** BEGIN Data **

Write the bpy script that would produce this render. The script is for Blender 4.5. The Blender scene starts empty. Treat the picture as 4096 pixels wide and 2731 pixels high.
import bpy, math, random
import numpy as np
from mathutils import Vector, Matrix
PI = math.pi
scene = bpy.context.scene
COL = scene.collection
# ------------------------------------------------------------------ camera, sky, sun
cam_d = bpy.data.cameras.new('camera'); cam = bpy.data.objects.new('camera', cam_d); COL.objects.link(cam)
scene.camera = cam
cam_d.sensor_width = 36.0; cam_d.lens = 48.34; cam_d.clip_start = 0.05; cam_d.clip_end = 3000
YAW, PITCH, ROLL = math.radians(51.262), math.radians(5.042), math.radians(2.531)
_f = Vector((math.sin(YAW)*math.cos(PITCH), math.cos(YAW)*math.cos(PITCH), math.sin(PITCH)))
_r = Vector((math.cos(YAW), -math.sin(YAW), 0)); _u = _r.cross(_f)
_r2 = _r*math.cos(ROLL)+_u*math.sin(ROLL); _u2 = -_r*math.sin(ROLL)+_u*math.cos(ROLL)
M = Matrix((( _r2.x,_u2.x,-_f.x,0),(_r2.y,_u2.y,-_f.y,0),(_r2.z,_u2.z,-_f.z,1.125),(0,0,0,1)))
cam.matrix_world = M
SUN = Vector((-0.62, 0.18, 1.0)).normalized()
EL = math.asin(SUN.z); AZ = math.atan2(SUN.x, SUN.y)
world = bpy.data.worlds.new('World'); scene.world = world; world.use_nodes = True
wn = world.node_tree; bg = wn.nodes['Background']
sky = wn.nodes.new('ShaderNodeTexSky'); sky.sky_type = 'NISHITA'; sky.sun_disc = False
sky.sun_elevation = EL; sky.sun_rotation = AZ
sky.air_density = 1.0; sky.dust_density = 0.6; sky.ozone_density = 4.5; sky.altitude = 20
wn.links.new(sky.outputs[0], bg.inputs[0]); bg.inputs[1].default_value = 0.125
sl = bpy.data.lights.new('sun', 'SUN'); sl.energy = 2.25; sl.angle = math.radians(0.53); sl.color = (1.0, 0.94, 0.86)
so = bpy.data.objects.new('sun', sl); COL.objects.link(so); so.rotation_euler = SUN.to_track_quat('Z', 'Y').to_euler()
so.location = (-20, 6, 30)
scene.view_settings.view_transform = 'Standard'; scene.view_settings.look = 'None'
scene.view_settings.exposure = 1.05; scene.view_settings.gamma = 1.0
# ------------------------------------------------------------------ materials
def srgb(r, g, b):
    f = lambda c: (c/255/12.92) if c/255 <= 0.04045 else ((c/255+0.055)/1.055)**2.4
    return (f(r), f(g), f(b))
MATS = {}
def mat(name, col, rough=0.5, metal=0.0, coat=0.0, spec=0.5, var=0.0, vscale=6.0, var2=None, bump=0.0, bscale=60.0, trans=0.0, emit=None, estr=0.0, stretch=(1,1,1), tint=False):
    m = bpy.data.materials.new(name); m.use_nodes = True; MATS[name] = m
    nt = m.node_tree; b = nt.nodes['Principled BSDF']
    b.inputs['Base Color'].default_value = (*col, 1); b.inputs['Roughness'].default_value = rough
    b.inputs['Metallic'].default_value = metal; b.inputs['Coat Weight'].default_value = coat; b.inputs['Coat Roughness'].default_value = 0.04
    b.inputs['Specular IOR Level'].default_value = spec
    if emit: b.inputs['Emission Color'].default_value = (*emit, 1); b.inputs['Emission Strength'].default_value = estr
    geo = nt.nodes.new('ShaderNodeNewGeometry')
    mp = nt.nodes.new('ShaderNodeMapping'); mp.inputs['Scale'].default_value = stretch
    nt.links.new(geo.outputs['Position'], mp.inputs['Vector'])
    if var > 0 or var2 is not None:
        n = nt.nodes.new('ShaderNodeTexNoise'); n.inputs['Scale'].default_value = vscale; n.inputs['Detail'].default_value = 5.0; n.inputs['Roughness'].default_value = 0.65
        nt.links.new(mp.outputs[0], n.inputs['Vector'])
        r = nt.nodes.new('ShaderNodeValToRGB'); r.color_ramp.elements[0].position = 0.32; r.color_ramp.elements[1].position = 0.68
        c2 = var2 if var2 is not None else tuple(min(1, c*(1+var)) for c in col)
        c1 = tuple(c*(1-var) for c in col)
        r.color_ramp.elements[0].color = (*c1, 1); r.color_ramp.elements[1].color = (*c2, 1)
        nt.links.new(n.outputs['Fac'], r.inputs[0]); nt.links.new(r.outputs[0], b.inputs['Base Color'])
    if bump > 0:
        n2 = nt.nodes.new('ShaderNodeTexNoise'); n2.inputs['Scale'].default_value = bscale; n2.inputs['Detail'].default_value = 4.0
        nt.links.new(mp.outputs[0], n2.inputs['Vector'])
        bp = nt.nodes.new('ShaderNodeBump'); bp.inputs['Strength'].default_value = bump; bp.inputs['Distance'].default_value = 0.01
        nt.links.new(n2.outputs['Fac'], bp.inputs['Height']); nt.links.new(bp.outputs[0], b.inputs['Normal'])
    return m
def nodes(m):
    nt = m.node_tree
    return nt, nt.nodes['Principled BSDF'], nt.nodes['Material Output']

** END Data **

Task directions → Extract all lines as given.

Result of this task →
Write the bpy script that would produce this render. The script is for Blender 4.5. The Blender scene starts empty. Treat the picture as 4096 pixels wide and 2731 pixels high.
import bpy, math, random
import numpy as np
from mathutils import Vector, Matrix
PI = math.pi
scene = bpy.context.scene
COL = scene.collection
# ------------------------------------------------------------------ camera, sky, sun
cam_d = bpy.data.cameras.new('camera'); cam = bpy.data.objects.new('camera', cam_d); COL.objects.link(cam)
scene.camera = cam
cam_d.sensor_width = 36.0; cam_d.lens = 48.34; cam_d.clip_start = 0.05; cam_d.clip_end = 3000
YAW, PITCH, ROLL = math.radians(51.262), math.radians(5.042), math.radians(2.531)
_f = Vector((math.sin(YAW)*math.cos(PITCH), math.cos(YAW)*math.cos(PITCH), math.sin(PITCH)))
_r = Vector((math.cos(YAW), -math.sin(YAW), 0)); _u = _r.cross(_f)
_r2 = _r*math.cos(ROLL)+_u*math.sin(ROLL); _u2 = -_r*math.sin(ROLL)+_u*math.cos(ROLL)
M = Matrix((( _r2.x,_u2.x,-_f.x,0),(_r2.y,_u2.y,-_f.y,0),(_r2.z,_u2.z,-_f.z,1.125),(0,0,0,1)))
cam.matrix_world = M
SUN = Vector((-0.62, 0.18, 1.0)).normalized()
EL = math.asin(SUN.z); AZ = math.atan2(SUN.x, SUN.y)
world = bpy.data.worlds.new('World'); scene.world = world; world.use_nodes = True
wn = world.node_tree; bg = wn.nodes['Background']
sky = wn.nodes.new('ShaderNodeTexSky'); sky.sky_type = 'NISHITA'; sky.sun_disc = False
sky.sun_elevation = EL; sky.sun_rotation = AZ
sky.air_density = 1.0; sky.dust_density = 0.6; sky.ozone_density = 4.5; sky.altitude = 20
wn.links.new(sky.outputs[0], bg.inputs[0]); bg.inputs[1].default_value = 0.125
sl = bpy.data.lights.new('sun', 'SUN'); sl.energy = 2.25; sl.angle = math.radians(0.53); sl.color = (1.0, 0.94, 0.86)
so = bpy.data.objects.new('sun', sl); COL.objects.link(so); so.rotation_euler = SUN.to_track_quat('Z', 'Y').to_euler()
so.location = (-20, 6, 30)
scene.view_settings.view_transform = 'Standard'; scene.view_settings.look = 'None'
scene.view_settings.exposure = 1.05; scene.view_settings.gamma = 1.0
# ------------------------------------------------------------------ materials
def srgb(r, g, b):
    f = lambda c: (c/255/12.92) if c/255 <= 0.04045 else ((c/255+0.055)/1.055)**2.4
    return (f(r), f(g), f(b))
MATS = {}
def mat(name, col, rough=0.5, metal=0.0, coat=0.0, spec=0.5, var=0.0, vscale=6.0, var2=None, bump=0.0, bscale=60.0, trans=0.0, emit=None, estr=0.0, stretch=(1,1,1), tint=False):
    m = bpy.data.materials.new(name); m.use_nodes = True; MATS[name] = m
    nt = m.node_tree; b = nt.nodes['Principled BSDF']
    b.inputs['Base Color'].default_value = (*col, 1); b.inputs['Roughness'].default_value = rough
    b.inputs['Metallic'].default_value = metal; b.inputs['Coat Weight'].default_value = coat; b.inputs['Coat Roughness'].default_value = 0.04
    b.inputs['Specular IOR Level'].default_value = spec
    if emit: b.inputs['Emission Color'].default_value = (*emit, 1); b.inputs['Emission Strength'].default_value = estr
    geo = nt.nodes.new('ShaderNodeNewGeometry')
    mp = nt.nodes.new('ShaderNodeMapping'); mp.inputs['Scale'].default_value = stretch
    nt.links.new(geo.outputs['Position'], mp.inputs['Vector'])
    if var > 0 or var2 is not None:
        n = nt.nodes.new('ShaderNodeTexNoise'); n.inputs['Scale'].default_value = vscale; n.inputs['Detail'].default_value = 5.0; n.inputs['Roughness'].default_value = 0.65
        nt.links.new(mp.outputs[0], n.inputs['Vector'])
        r = nt.nodes.new('ShaderNodeValToRGB'); r.color_ramp.elements[0].position = 0.32; r.color_ramp.elements[1].position = 0.68
        c2 = var2 if var2 is not None else tuple(min(1, c*(1+var)) for c in col)
        c1 = tuple(c*(1-var) for c in col)
        r.color_ramp.elements[0].color = (*c1, 1); r.color_ramp.elements[1].color = (*c2, 1)
        nt.links.new(n.outputs['Fac'], r.inputs[0]); nt.links.new(r.outputs[0], b.inputs['Base Color'])
    if bump > 0:
        n2 = nt.nodes.new('ShaderNodeTexNoise'); n2.inputs['Scale'].default_value = bscale; n2.inputs['Detail'].default_value = 4.0
        nt.links.new(mp.outputs[0], n2.inputs['Vector'])
        bp = nt.nodes.new('ShaderNodeBump'); bp.inputs['Strength'].default_value = bump; bp.inputs['Distance'].default_value = 0.01
        nt.links.new(n2.outputs['Fac'], bp.inputs['Height']); nt.links.new(bp.outputs[0], b.inputs['Normal'])
    return m
def nodes(m):
    nt = m.node_tree
    return nt, nt.nodes['Principled BSDF'], nt.nodes['Material Output']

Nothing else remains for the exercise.